Programming is the easy part, user.

>where do i even start to learn programming,
There are a shitload of tutorials for Unity that will take you from start to finish of making some simple games, if you're open to learning that. Doing it without an engine and just doing everything in say C++ is possible(and my preference for 2D), but if you don't know any programming is going to be a lot harder. Regardless of what you do, I'd say pick a few mechanics at a time and try to make a game focusing on them. If you ultimately want to make a 2d beat em up game, try a simpler game based around a few of the things you would want to include, and figure out how to build that first. If, for example, your short term goal is now to make a small side scroller with 3 different enemy types, by the time you're done you'll now know(or at least have some idea) of how to move a character in 2d space, how to reason about enemy characters, how to have different types of enemies, and how to have these different actors interact.
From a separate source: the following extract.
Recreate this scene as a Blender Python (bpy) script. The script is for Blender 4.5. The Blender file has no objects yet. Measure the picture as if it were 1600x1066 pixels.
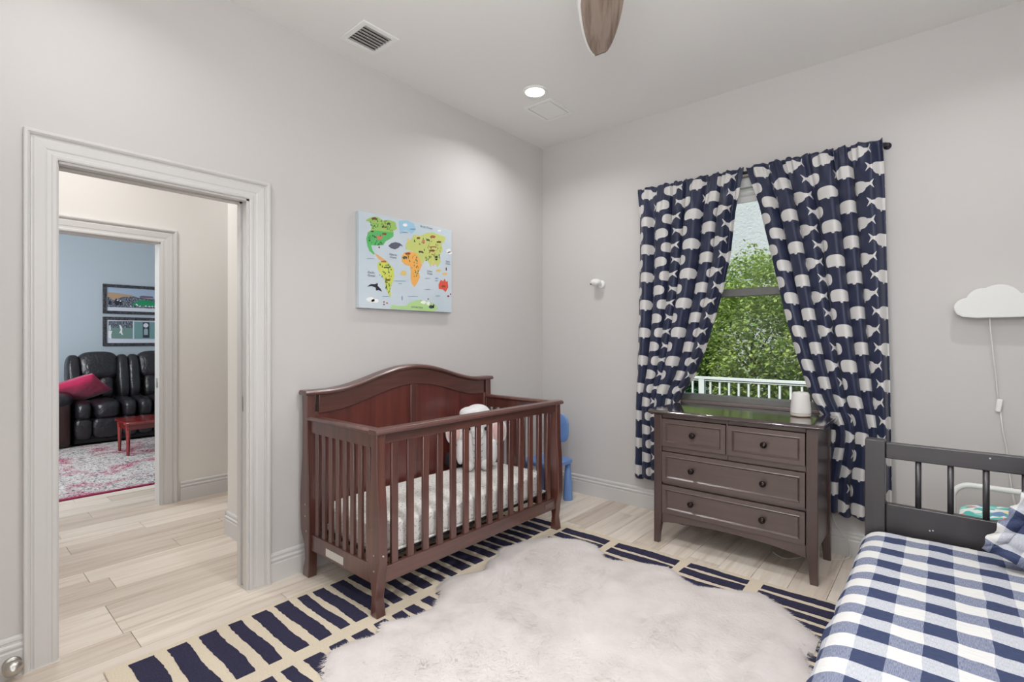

If this sounds like too much, go even simpler. Just remake Pong. You'll still learn things you can use going forward(Having two different actors, keeping score, basic collision, winning/losing). You can build on this knowledge going forward. Learning programming is a fairly iterative process.

Start with babby shit like RPG maker and git gud at google when you want to figure out how do implement the part you’re thinking of. It’s not a “real language” but it’s a good way to learn concepts

I found Construct 2 to be pretty easy to get into and learn concepts.